* Begin Stored rows *

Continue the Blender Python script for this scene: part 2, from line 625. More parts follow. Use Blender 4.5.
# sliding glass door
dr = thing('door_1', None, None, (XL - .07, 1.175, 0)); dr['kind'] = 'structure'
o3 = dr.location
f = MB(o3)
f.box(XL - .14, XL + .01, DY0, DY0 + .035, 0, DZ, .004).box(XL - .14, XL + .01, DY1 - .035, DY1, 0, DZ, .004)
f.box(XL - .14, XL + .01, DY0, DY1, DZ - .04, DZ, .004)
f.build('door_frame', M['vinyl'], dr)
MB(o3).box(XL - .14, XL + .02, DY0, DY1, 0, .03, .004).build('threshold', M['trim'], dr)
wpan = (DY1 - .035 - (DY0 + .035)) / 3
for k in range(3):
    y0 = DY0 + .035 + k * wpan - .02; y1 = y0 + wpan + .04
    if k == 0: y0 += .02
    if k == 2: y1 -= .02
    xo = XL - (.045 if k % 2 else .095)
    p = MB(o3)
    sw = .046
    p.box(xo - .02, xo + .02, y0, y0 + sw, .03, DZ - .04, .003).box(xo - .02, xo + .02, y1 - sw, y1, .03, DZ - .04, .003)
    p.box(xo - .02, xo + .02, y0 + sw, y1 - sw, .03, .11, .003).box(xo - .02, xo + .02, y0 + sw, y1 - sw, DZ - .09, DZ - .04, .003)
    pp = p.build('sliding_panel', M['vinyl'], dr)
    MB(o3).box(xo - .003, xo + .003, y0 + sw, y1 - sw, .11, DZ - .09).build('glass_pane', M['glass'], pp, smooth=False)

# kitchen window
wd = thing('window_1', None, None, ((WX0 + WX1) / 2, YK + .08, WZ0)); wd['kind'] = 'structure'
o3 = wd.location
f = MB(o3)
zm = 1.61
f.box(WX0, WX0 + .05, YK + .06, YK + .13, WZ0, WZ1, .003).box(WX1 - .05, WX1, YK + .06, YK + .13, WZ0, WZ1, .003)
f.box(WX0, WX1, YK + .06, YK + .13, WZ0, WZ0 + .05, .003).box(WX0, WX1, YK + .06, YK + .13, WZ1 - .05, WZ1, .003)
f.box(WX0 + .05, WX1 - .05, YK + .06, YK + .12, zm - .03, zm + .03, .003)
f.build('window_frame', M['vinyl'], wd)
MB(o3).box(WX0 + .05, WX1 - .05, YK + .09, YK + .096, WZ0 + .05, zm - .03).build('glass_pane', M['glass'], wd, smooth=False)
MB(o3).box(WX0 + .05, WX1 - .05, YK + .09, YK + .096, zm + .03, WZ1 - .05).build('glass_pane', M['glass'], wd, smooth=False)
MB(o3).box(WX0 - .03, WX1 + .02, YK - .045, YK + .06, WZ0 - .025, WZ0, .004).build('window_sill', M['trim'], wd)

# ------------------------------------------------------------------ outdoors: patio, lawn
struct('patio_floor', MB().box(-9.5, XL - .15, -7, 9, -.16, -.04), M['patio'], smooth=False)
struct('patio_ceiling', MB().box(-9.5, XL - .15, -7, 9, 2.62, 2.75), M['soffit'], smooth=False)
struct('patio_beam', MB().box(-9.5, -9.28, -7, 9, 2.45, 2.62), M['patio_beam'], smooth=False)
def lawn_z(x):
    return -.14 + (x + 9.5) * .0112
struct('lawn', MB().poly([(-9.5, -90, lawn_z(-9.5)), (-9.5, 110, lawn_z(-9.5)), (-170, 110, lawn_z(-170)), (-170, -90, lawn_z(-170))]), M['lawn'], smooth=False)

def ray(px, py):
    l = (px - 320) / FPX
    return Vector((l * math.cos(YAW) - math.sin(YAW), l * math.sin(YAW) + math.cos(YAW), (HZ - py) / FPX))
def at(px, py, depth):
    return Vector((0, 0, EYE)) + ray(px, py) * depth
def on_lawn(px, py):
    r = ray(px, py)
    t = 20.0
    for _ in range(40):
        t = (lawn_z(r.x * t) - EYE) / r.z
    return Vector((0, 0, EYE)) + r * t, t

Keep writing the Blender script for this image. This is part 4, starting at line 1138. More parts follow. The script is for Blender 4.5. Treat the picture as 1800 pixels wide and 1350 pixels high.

* End Stored rows *

• To do:
Starting at the first line of the records, print each line exactly, stopping after the line that contains "MB(o3).box(xo - .003, xo".

• Exercise output:
Continue the Blender Python script for this scene: part 2, from line 625. More parts follow. Use Blender 4.5.
# sliding glass door
dr = thing('door_1', None, None, (XL - .07, 1.175, 0)); dr['kind'] = 'structure'
o3 = dr.location
f = MB(o3)
f.box(XL - .14, XL + .01, DY0, DY0 + .035, 0, DZ, .004).box(XL - .14, XL + .01, DY1 - .035, DY1, 0, DZ, .004)
f.box(XL - .14, XL + .01, DY0, DY1, DZ - .04, DZ, .004)
f.build('door_frame', M['vinyl'], dr)
MB(o3).box(XL - .14, XL + .02, DY0, DY1, 0, .03, .004).build('threshold', M['trim'], dr)
wpan = (DY1 - .035 - (DY0 + .035)) / 3
for k in range(3):
    y0 = DY0 + .035 + k * wpan - .02; y1 = y0 + wpan + .04
    if k == 0: y0 += .02
    if k == 2: y1 -= .02
    xo = XL - (.045 if k % 2 else .095)
    p = MB(o3)
    sw = .046
    p.box(xo - .02, xo + .02, y0, y0 + sw, .03, DZ - .04, .003).box(xo - .02, xo + .02, y1 - sw, y1, .03, DZ - .04, .003)
    p.box(xo - .02, xo + .02, y0 + sw, y1 - sw, .03, .11, .003).box(xo - .02, xo + .02, y0 + sw, y1 - sw, DZ - .09, DZ - .04, .003)
    pp = p.build('sliding_panel', M['vinyl'], dr)
    MB(o3).box(xo - .003, xo + .003, y0 + sw, y1 - sw, .11, DZ - .09).build('glass_pane', M['glass'], pp, smooth=False)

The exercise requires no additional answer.